> **Short task**
Pictures stay out of the copy. Repeat exactly the lines from the first entry below through the line that contains "so.rotation_euler = sd.to_track_quat('Z', 'Y').to_euler();", and nothing beyond.

> **Input for this task**
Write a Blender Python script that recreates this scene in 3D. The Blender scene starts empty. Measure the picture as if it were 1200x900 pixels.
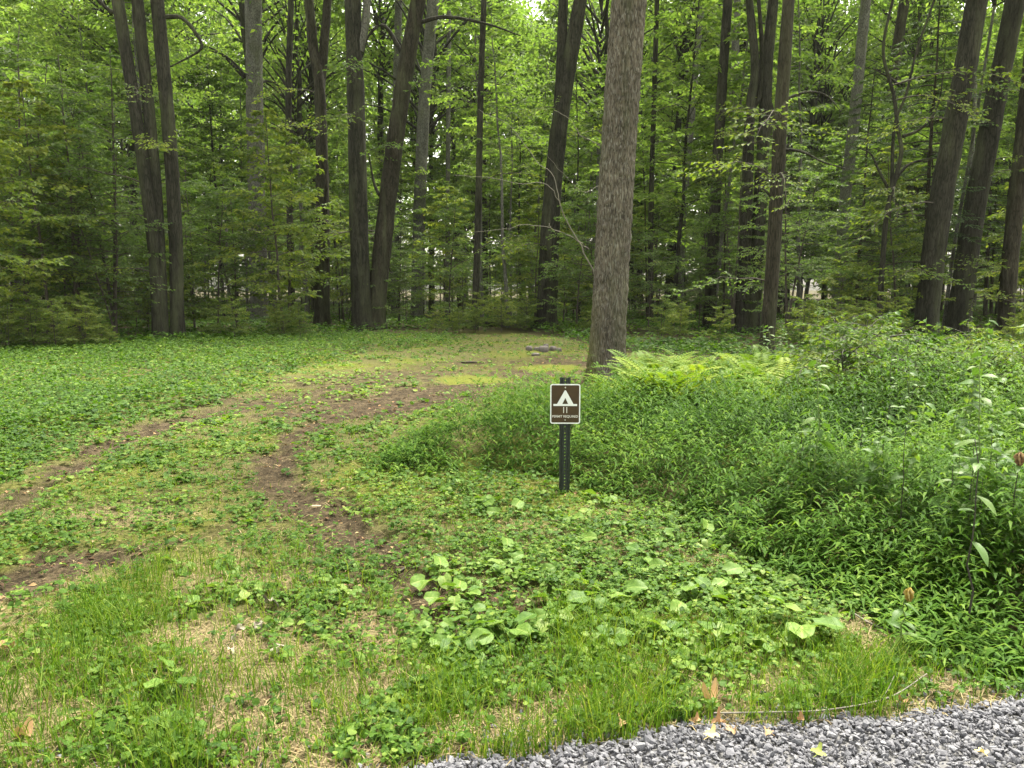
import bpy, math
import numpy as np
from mathutils import Vector, Matrix, noise as mnoise

S = bpy.context.scene
C = S.collection
rad = math.radians
rng = np.random.default_rng(7)

# ------------------------------------------------------------------ camera, sky, sun, exposure
CAM_Z, PITCH, F = 1.6, rad(7.2), 906.0          # focal length in pixels of the 1200 px wide photograph
cam = bpy.data.cameras.new('camera')
cam.sensor_width, cam.lens = 36.0, 36.0 * F / 1200
cam.clip_start, cam.clip_end = 0.05, 2000
cam_o = bpy.data.objects.new('camera', cam)
cam_o.location = (0, 0, CAM_Z)
cam_o.rotation_euler = (math.pi / 2 - PITCH, 0, 0)
C.objects.link(cam_o)
S.camera = cam_o

SUN_EL, SUN_AZ = rad(64), rad(32)               # azimuth from +Y towards +X
w = bpy.data.worlds.new('World'); S.world = w; w.use_nodes = True
nt = w.node_tree; nt.nodes.clear()
sky = nt.nodes.new('ShaderNodeTexSky'); sky.sky_type = 'NISHITA'; sky.sun_disc = False
sky.sun_elevation, sky.sun_rotation = SUN_EL, SUN_AZ
sky.air_density, sky.dust_density, sky.ozone_density = 1.0, 4.0, 1.0
hs = nt.nodes.new('ShaderNodeHueSaturation'); hs.inputs['Saturation'].default_value = 0.22
tint = nt.nodes.new('ShaderNodeMix'); tint.data_type = 'RGBA'; tint.blend_type = 'MULTIPLY'
tint.inputs['Factor'].default_value = 1.0; tint.inputs['B'].default_value = (1.0, 0.97, 0.84, 1)
bg = nt.nodes.new('ShaderNodeBackground'); bg.inputs['Strength'].default_value = 0.075
wo = nt.nodes.new('ShaderNodeOutputWorld')
nt.links.new(sky.outputs[0], hs.inputs['Color']); nt.links.new(hs.outputs[0], tint.inputs['A'])
nt.links.new(tint.outputs['Result'], bg.inputs['Color'])
nt.links.new(bg.outputs[0], wo.inputs[0])

sl = bpy.data.lights.new('sun', 'SUN'); sl.energy = 1.5; sl.angle = rad(16); sl.color = (1.0, 0.95, 0.84)
so = bpy.data.objects.new('sun', sl); C.objects.link(so)
sd = Vector((math.sin(SUN_AZ) * math.cos(SUN_EL), math.cos(SUN_AZ) * math.cos(SUN_EL), math.sin(SUN_EL)))
so.rotation_euler = sd.to_track_quat('Z', 'Y').to_euler(); so.location = (0, 0, 40)

S.view_settings.view_transform = 'Standard'; S.view_settings.look = 'None'
S.view_settings.gamma = 1.0; S.view_settings.use_curve_mapping = False
S.view_settings.exposure = 3.15
S.render.engine = 'CYCLES'
cy = S.cycles
cy.max_bounces, cy.diffuse_bounces, cy.glossy_bounces, cy.transmission_bounces, cy.transparent_max_bounces = 10, 7, 2, 7, 4
cy.caustics_reflective = cy.caustics_refractive = False
cy.use_denoising = True
cy.use_adaptive_sampling = True; cy.adaptive_threshold = 0.01
cy.sample_clamp_indirect = 6

# ------------------------------------------------------------------ helpers: pixels of the photo to points
cp, sp = math.cos(PITCH), math.sin(PITCH)
def ray(px, py):
    u, v = (np.asarray(px, float) - 600) / F, (450 - np.asarray(py, float)) / F
    return np.stack([u, cp + v * sp, -sp + v * cp], -1)
def on_ground(px, py):
    d = ray(px, py); t = CAM_Z / -d[..., 2]
    return np.stack([d[..., 0] * t, d[..., 1] * t], -1)
def at_depth(px, py, Y):
    d = ray(px, py); t = Y / d[..., 1]
    return np.stack([d[..., 0] * t, d[..., 1] * t, CAM_Z + d[..., 2] * t], -1)

# ------------------------------------------------------------------ noise and masks
def _h(ix, iy, seed):
    a = np.sin(ix * 127.1 + iy * 311.7 + seed * 74.7) * 43758.5453
    return a - np.floor(a)
def vnoise(x, y, seed=0):
    x = np.asarray(x, float); y = np.asarray(y, float)
    ix, iy = np.floor(x), np.floor(y); fx, fy = x - ix, y - iy
    fx, fy = fx * fx * (3 - 2 * fx), fy * fy * (3 - 2 * fy)
    a, b = _h(ix, iy, seed), _h(ix + 1, iy, seed); c, d = _h(ix, iy + 1, seed), _h(ix + 1, iy + 1, seed)
    return (a * (1 - fx) + b * fx) * (1 - fy) + (c * (1 - fx) + d * fx) * fy
def fbm(x, y, seed=0, o=3):
    s, amp, n = 0, 0.5, 0
    for k in range(o):
        s = s + amp * vnoise(np.asarray(x) * 2 ** k, np.asarray(y) * 2 ** k, seed + k * 13); n += amp; amp *= 0.5
    return s / n
def sstep(a, b, x):
    t = np.clip((x - a) / (b - a), 0, 1); return t * t * (3 - 2 * t)
def dist_line(x, y, pts):
    d = np.full(np.shape(x), 1e9)
    for (ax, ay), (bx, by) in zip(pts[:-1], pts[1:]):
        vx, vy = bx - ax, by - ay
        t = np.clip(((x - ax) * vx + (y - ay) * vy) / (vx * vx + vy * vy + 1e-9), 0, 1)
        d = np.minimum(d, np.hypot(x - ax - t * vx, y - ay - t * vy))
    return d
def inside(x, y, poly):
    r = np.zeros(np.shape(x), bool); n = len(poly); j = n - 1
    for i in range(n):
        (xi, yi), (xj, yj) = poly[i], poly[j]
        c = ((yi > y) != (yj > y)) & (x < (xj - xi) * (y - yi) / (yj - yi + 1e-12) + xi)
        r ^= c; j = i
    return r
def sdist(x, y, poly):                              # signed: positive inside
    d = dist_line(x, y, list(poly) + [poly[0]])
    return np.where(inside(x, y, poly), d, -d)
def G(*pts): return [tuple(on_ground(a, b)) for a, b in pts]

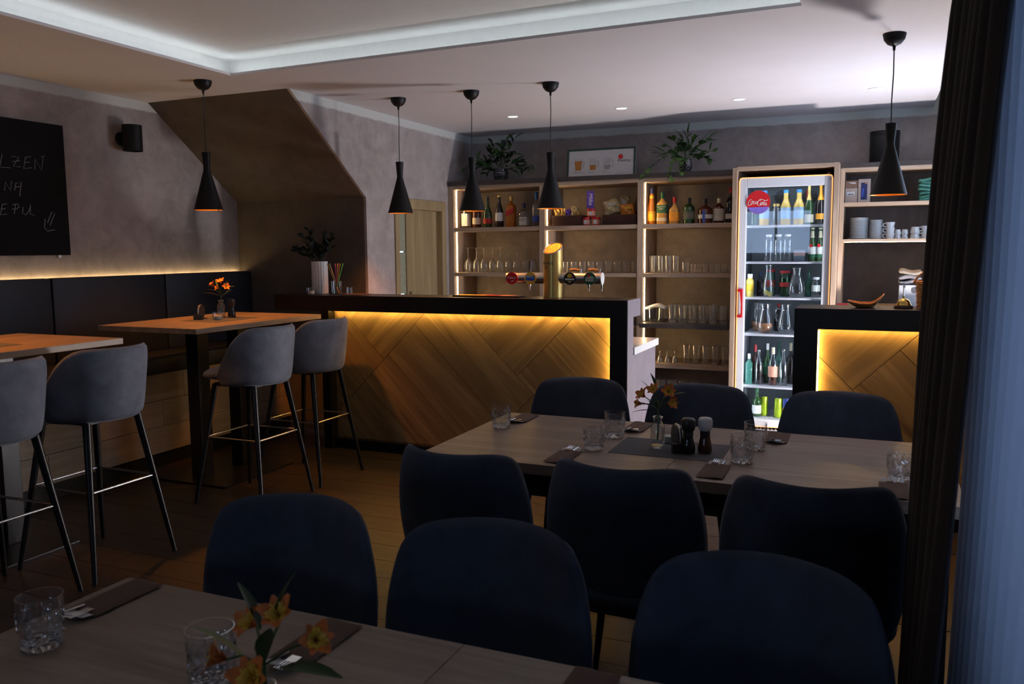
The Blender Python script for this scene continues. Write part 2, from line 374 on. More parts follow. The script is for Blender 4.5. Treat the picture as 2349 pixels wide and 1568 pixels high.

> **Result of the exercise**
Write a Blender Python script that recreates this scene in 3D. The Blender scene starts empty. Measure the picture as if it were 1200x900 pixels.
import bpy, math
import numpy as np
from mathutils import Vector, Matrix, noise as mnoise

S = bpy.context.scene
C = S.collection
rad = math.radians
rng = np.random.default_rng(7)

# ------------------------------------------------------------------ camera, sky, sun, exposure
CAM_Z, PITCH, F = 1.6, rad(7.2), 906.0          # focal length in pixels of the 1200 px wide photograph
cam = bpy.data.cameras.new('camera')
cam.sensor_width, cam.lens = 36.0, 36.0 * F / 1200
cam.clip_start, cam.clip_end = 0.05, 2000
cam_o = bpy.data.objects.new('camera', cam)
cam_o.location = (0, 0, CAM_Z)
cam_o.rotation_euler = (math.pi / 2 - PITCH, 0, 0)
C.objects.link(cam_o)
S.camera = cam_o

SUN_EL, SUN_AZ = rad(64), rad(32)               # azimuth from +Y towards +X
w = bpy.data.worlds.new('World'); S.world = w; w.use_nodes = True
nt = w.node_tree; nt.nodes.clear()
sky = nt.nodes.new('ShaderNodeTexSky'); sky.sky_type = 'NISHITA'; sky.sun_disc = False
sky.sun_elevation, sky.sun_rotation = SUN_EL, SUN_AZ
sky.air_density, sky.dust_density, sky.ozone_density = 1.0, 4.0, 1.0
hs = nt.nodes.new('ShaderNodeHueSaturation'); hs.inputs['Saturation'].default_value = 0.22
tint = nt.nodes.new('ShaderNodeMix'); tint.data_type = 'RGBA'; tint.blend_type = 'MULTIPLY'
tint.inputs['Factor'].default_value = 1.0; tint.inputs['B'].default_value = (1.0, 0.97, 0.84, 1)
bg = nt.nodes.new('ShaderNodeBackground'); bg.inputs['Strength'].default_value = 0.075
wo = nt.nodes.new('ShaderNodeOutputWorld')
nt.links.new(sky.outputs[0], hs.inputs['Color']); nt.links.new(hs.outputs[0], tint.inputs['A'])
nt.links.new(tint.outputs['Result'], bg.inputs['Color'])
nt.links.new(bg.outputs[0], wo.inputs[0])

sl = bpy.data.lights.new('sun', 'SUN'); sl.energy = 1.5; sl.angle = rad(16); sl.color = (1.0, 0.95, 0.84)
so = bpy.data.objects.new('sun', sl); C.objects.link(so)
sd = Vector((math.sin(SUN_AZ) * math.cos(SUN_EL), math.cos(SUN_AZ) * math.cos(SUN_EL), math.sin(SUN_EL)))
so.rotation_euler = sd.to_track_quat('Z', 'Y').to_euler(); so.location = (0, 0, 40)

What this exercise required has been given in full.